Plusieurs tournées ont ainsi eu lieu. En 1986 et en 2003 où le Ballet central a respectivement tourné dans toute l'Europe pendant une cinquantaine de jours, en 2009 et en 2013 au théâtre du Châtelet et dans plusieurs villes françaises, et enfin en 2014 pour le cinquantenaire des relations diplomatiques Chine-France au Grand Palais à Paris. Les tournées du Ballet central de Chine sont souvent très attendues en France, car la troupe présente des pièces qu'elle seule possède à son répertoire et un style lyrique, souple, très ordonné mais aussi assez spectaculaire typique du ballet chinois.

Malgré la pression de jouer devant un public étranger averti et parfois très exigeant dans cet art typiquement occidental, « à chaque tournée nous obtenons de bons retours du public. Notamment en France, on nous dit souvent que nos danseurs sont techniquement irréprochables, très en rythme et que nos danseuses sont très gracieuses et souples, nos danseurs hommes lyriques et spectaculaires ».

Une renommée internationale

Le Ballet central, créé en 1959, a beau être l'un des plus jeunes du monde, il est aussi l'un des plus connus et ce, sûrement pour ses ballets originaux tels que Le Détachement féminin rouge ou encore La Fille aux Cheveux blancs. Aujourd'hui encore, celui-ci innove grâce à sa directrice artistique, qui faisant partie de la génération de danseurs chinois post-Révolution culturelle, souhaite que le ballet se popularise en Chine et reflète l'internationalisme et la modernité de la troupe. Elle a donc créé un workshop et développé de nombreuses nouvelles productions complètement originales pour le Ballet central : « Nous avons créé plusieurs ballets originaux, c'est la tradition de notre troupe depuis les années 60, récemment, j'ai mis en scène Le Pavillon des Pivoines, L'Âme de la Grue et nous donnons des représentations dans les écoles, les universités pour populariser l'art du ballet, les classiques et des choses un peu plus contemporaines. Nous tournons à l'étranger pour mieux faire connaître la culture chinoise au public étranger. » C'est pour cela qu'à chaque tournée, le Ballet central donne généralement un ballet typiquement chinois et un classique occidental du ballet.
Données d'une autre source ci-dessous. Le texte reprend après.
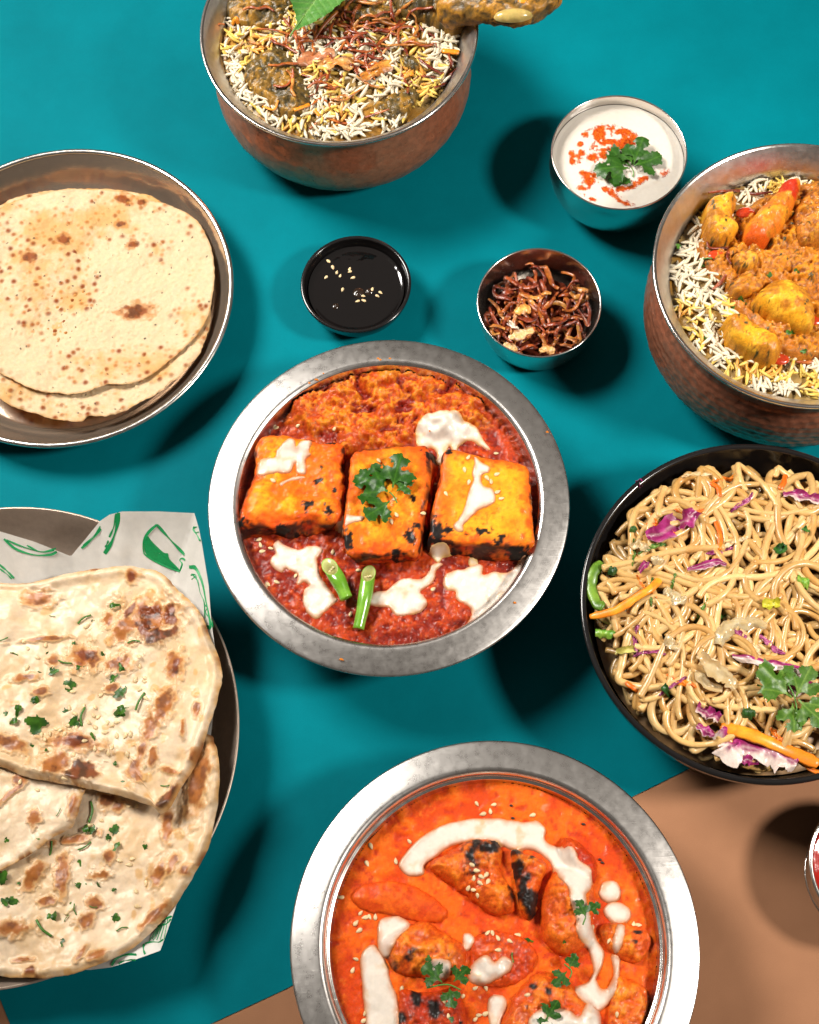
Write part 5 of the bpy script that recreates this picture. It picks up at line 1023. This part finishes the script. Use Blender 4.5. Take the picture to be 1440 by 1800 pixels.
pb = np.array([*(base * sc), 7.25]); V, F = tube(curve_pts(np.array([pb + np.array([*ax, 0]) * 1.2 + [0, 0, -.02], pb, pb - np.array([*ax, 0]) * .35 - [0, 0, .1]]), 6), .055, 8); mobj('stalk', V, F, M_HERB, e, col=(.16, .30, .07))
bH = bvh_of('H')
def on(bvh, px, lift, z0=6):
    return [np.array(look(bvh, x, y, z0)[0]) + [0, 0, lift + .06 * math.sin(i * 1.9)] for i, (x, y) in enumerate(px)]
ST = [[(240, 120), (310, 125), (380, 140), (420, 165), (415, 205)], [(540, 155), (550, 105), (600, 95), (680, 90), (720, 112)], [(480, 160), (520, 105), (570, 50), (600, 30)], [(640, 10), (720, 22), (770, 0)], [(780, -10), (785, 60), (800, 92)], [(460, 515), (520, 475), (600, 492), (680, 468), (775, 440)],
      [(812, 175), (815, 125), (860, 110), (890, 140), (868, 168), (900, 185), (950, 180)], [(890, 235), (930, 270), (992, 302)], [(650, 300), (640, 270), (700, 240), (712, 200), (690, 175)], [(645, 305), (700, 345), (760, 352)], [(430, 300), (480, 320), (530, 350), (590, 340)], [(520, 190), (570, 165), (640, 150), (700, 160)], [(410, 180), (460, 170), (520, 150)], [(700, 60), (740, 90), (800, 100), (830, 80)], [(540, 380), (580, 330), (590, 300)], [(80, 130), (100, 105), (125, 100)], [(470, 420), (500, 400), (530, 405)], [(860, 330), (900, 310), (960, 310)], [(600, 150), (620, 190), (650, 210)]]
_rg = random.Random(77)
for _ in range(72):
    x, y, hh = 610 + _rg.gauss(0, 160), 165 + _rg.gauss(0, 95), _rg.uniform(0, 6.28); q = []
    for s_ in range(5): q.append((x, y)); hh += _rg.uniform(-.8, .8); x += 34 * math.cos(hh); y += 28 * math.sin(hh)
    ST.append(q)
for i, p in enumerate(ST):
    b, t2 = ON[(0, 1, 0, 2, 1, 0, 0, 3, 1, 2)[i % 10]]; onion_strand(on(bH, h1(p), .12), .10, .6, b, t2, label='curled fried onion shred on the biryani with the mint leaf', group='fried onion shreds on the mint-leaf biryani', seed=500 + i)
for j, (p, w, lab) in enumerate([([(415, 255), (480, 235), (560, 215)], .42, 'broad reddish onion petal in the middle of the mint-leaf biryani'), ([(495, 285), (560, 262), (640, 272)], .34, 'golden onion petal just under the reddish one'), ([(665, 315), (720, 290), (800, 245)], .40, 'glossy amber onion petal near the middle of the biryani')]):
    ribbon(on(bH, h1(p), .25), w * 1.15, .035, flake_col(*[((.42, .15, .06), (.62, .31, .15)), ((.52, .20, .04), (.70, .42, .14)), ((.46, .16, .02), (.66, .33, .06))][j]), M_ONION, 'onion_petal', lab, 'fried onion', None, 560 + j, wav=.09)
for i, (p, w) in enumerate([([(820, 305), (870, 300)], .12), ([(985, 205), (1050, 215)], .17), ([(275, 425), (320, 440), (335, 400)], .07), ([(400, 440), (460, 420)], .12), ([(155, 100), (170, 80), (180, 95)], .14), ([(480, 440), (500, 465)], .1)]):
    V, F = tube(curve_pts(np.array(on(bH, h1(p), .1)), 5), w, 8, .55); mobj('carrot_shred', V, F, food('carrot_shred', (.78, .27, .015), rough=.35, sss=.2, var=(8, .2)) if i == 0 else bpy.data.materials['carrot_shred'], label='orange carrot shred among the rice of the mint-leaf biryani', cat='carrot', group='carrot shreds in the mint-leaf biryani')

# ---- the dark hammered pot
h4 = crop(940, 150, .35)
zI = 6.0
def bedI(X, Y): return zI + .35 * (1 - ((X - cI[0]) ** 2 + (Y - cI[1]) ** 2) / (RI * .87) ** 2) + .12 * fbm(X * .8, Y * .8, seed=95)
def tintI(x, y, rg):
    f = float(fbm(np.array([x * .6]), np.array([y * .6]), seed=96)[0]) + rg.uniform(-.3, .3)
    return WH if f < .3 else YE if f < .8 else ORG
def turmeric(c0, c1, c2, k=.5):
    def fn(X, Y, d, t, f, g):
        C = mixc(c0, c1, sst(-.4, .6, f)); C = mixc(C, c2, sst(.0, .6, -g + .2 * f + k - .5)); C = mixc(C, c2, sst(.3, .02, t) * .6); mm = fbm(X * 1.3, Y * 1.3, seed=int(abs(c0[0] * 1e4)) % 97 + int(k * 50), o=5); C = mixc(C, mixc((.40, .13, .010), (.56, .21, .012), sst(-.3, .5, g)), sst(.05, .4, mm) * .85)
        q = fbm(X * 4, Y * 4, seed=333); return mixc(C, (.03, .035, .010), sst(.55, .8, q))
    return fn
BR2 = (.26, .075, .010)
LI = [([(800, 790), (870, 740), (1000, 640), (1100, 560), (1180, 520), (1350, 470), (1430, 450), (1560, 470), (1660, 700), (1640, 1050), (1500, 1330), (1400, 1390), (1300, 1370), (1180, 1330), (1060, 1200), (980, 1100), (940, 1010), (860, 940)], .55, .9, (.46, .145, .005), (.62, .235, .009), BR2, .45, .24, .22, 'brown turmeric masala mass in the middle of the hammered pot'),
      ([(850, 620), (900, 580), (980, 560), (1012, 600), (992, 680), (1020, 740), (980, 805), (900, 825), (855, 790), (845, 700)], 1.15, .5, (.74, .30, .012), (.82, .43, .03), (.42, .15, .012), .3, .06, .0, 'smooth yellow chicken cube nearest the raita'),
      ([(1035, 790), (1045, 725), (1100, 665), (1200, 565), (1235, 512), (1325, 505), (1312, 600), (1262, 700), (1222, 770), (1130, 832), (1070, 825)], 1.35, .6, (.70, .18, .012), (.80, .33, .02), (.46, .12, .01), .35, .07, .0, 'orange prawn with a red tail end on the masala'),
      ([(1170, 1010), (1260, 995), (1350, 1050), (1402, 1150), (1395, 1240), (1330, 1265), (1200, 1200), (1100, 1140), (1085, 1085)], 1.45, .7, (.76, .34, .015), (.84, .48, .035), (.42, .15, .012), .22, .06, .0, 'rounded bright yellow piece in the lower half of the hammered pot'),
      ([(950, 1180), (1030, 1165), (1120, 1225), (1222, 1285), (1240, 1345), (1180, 1400), (1100, 1375), (1000, 1315), (955, 1260)], 1.0, .55, (.76, .34, .015), (.83, .45, .03), (.46, .17, .012), .25, .05, .0, 'flat yellow chicken piece leaning on the white rice'),
      ([(990, 870), (1050, 850), (1110, 870), (1115, 920), (1060, 950), (1000, 930)], .75, .4, (.60, .24, .02), (.70, .34, .03), BR2, .5, .08, .0, 'small tan chicken nugget in the middle of the masala'),
      ([(1290, 660), (1350, 560), (1430, 520), (1500, 600), (1480, 760), (1400, 830), (1310, 800)], 1.1, .6, (.52, .18, .015), (.64, .28, .02), BR2, .6, .16, .14, 'craggy masala chicken piece at the right edge of the picture'),
      ([(980, 1000), (1060, 960), (1150, 990), (1140, 1050), (1050, 1080), (985, 1060)], .7, .4, (.50, .18, .015), (.62, .27, .02), BR2, .6, .12, .1, 'rough masala clump beside the rounded yellow piece')]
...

Avec plus de 150 représentations annuelles en Chine et à l'étranger, c'est l'un des ballets les plus demandés du monde. « Rien que pour cette année, hormis la rétrospective pour le festival Croisements, nous allons faire une série de représentations au Lincoln Art Center à New York en juillet, puis nous produire à Helsinki, et aux Philippines. Ensuite, nous avons une série de spectacles en Chine et nous organisons en novembre la China International Ballet Season lors de laquelle nous invitons généralement plusieurs grands ballets étrangers à venir se produire dont évidemment le ballet de l'Opéra de Paris », conclut Feng Ying.